Set the lines down again exactly, first line through the line that contains "rng = random.Random(7)", with no pictures.

Records with scene code
··········

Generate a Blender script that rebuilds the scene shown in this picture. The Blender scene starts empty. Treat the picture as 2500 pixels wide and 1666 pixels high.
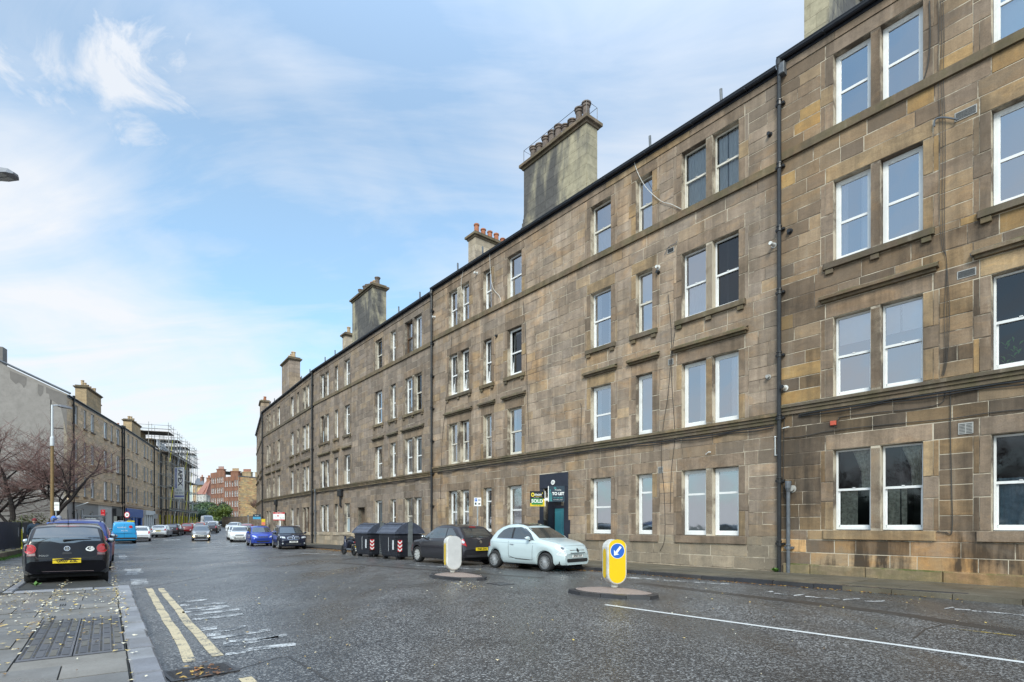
import bpy, bmesh, math, random
from mathutils import Vector, Matrix
from mathutils.bvhtree import BVHTree
R = math.radians
SC = bpy.context.scene
COL = SC.collection
rng = random.Random(7)

# ------------------------------------------------------------------ camera, sky, sun, exposure
F, CX, HY, CH = 1340.0, 1250.0, 1283.0, 1.42      # focal length and horizon of the photograph in its own pixels, eye height
cam_d = bpy.data.cameras.new('camera'); cam = bpy.data.objects.new('camera', cam_d); COL.objects.link(cam)
cam.location = (0, 0, CH); cam.rotation_euler = (R(90), 0, 0)
cam_d.sensor_width = 36; cam_d.lens = 36 * F / 2500; cam_d.shift_y = (HY - 833) / 2500
cam_d.clip_start = 0.05; cam_d.clip_end = 4000
SC.camera = cam
SUN_EL, SUN_AZ = 38, 190      # azimuth clockwise from +Y
world = bpy.data.worlds.new('World'); SC.world = world; world.use_nodes = True
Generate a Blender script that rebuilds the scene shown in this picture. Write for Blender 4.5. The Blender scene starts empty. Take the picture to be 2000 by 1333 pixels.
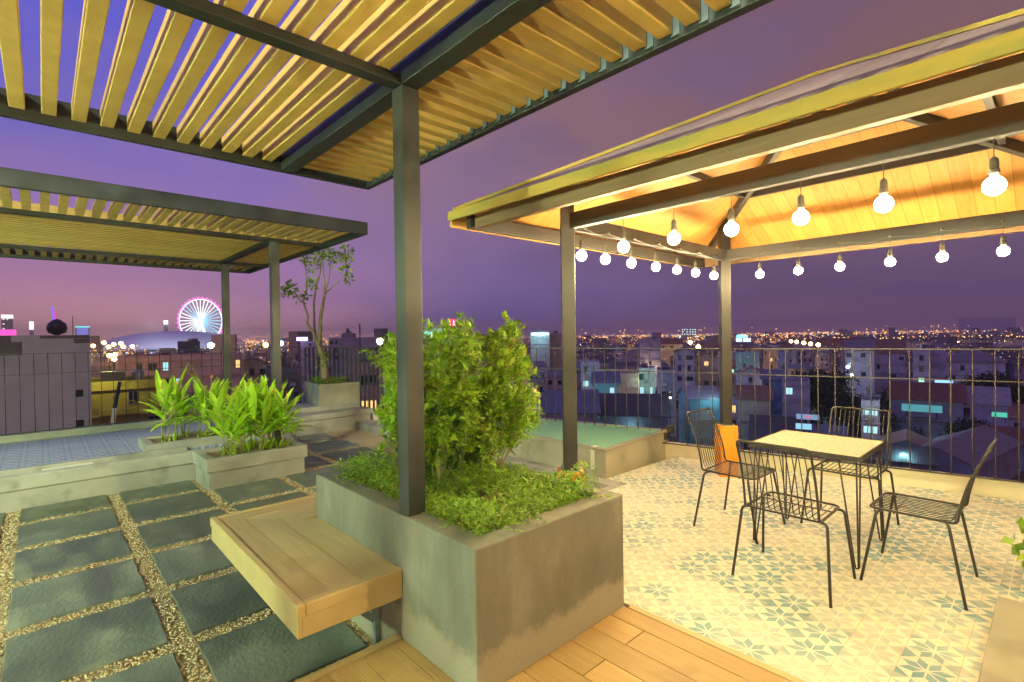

··········

* Finished exercise *
Generate a Blender script that rebuilds the scene shown in this picture. The Blender scene starts empty. Treat the picture as 2500 pixels wide and 1666 pixels high.
import bpy, bmesh, math, random
from mathutils import Vector, Matrix
from mathutils.bvhtree import BVHTree
R = math.radians
SC = bpy.context.scene
COL = SC.collection
rng = random.Random(7)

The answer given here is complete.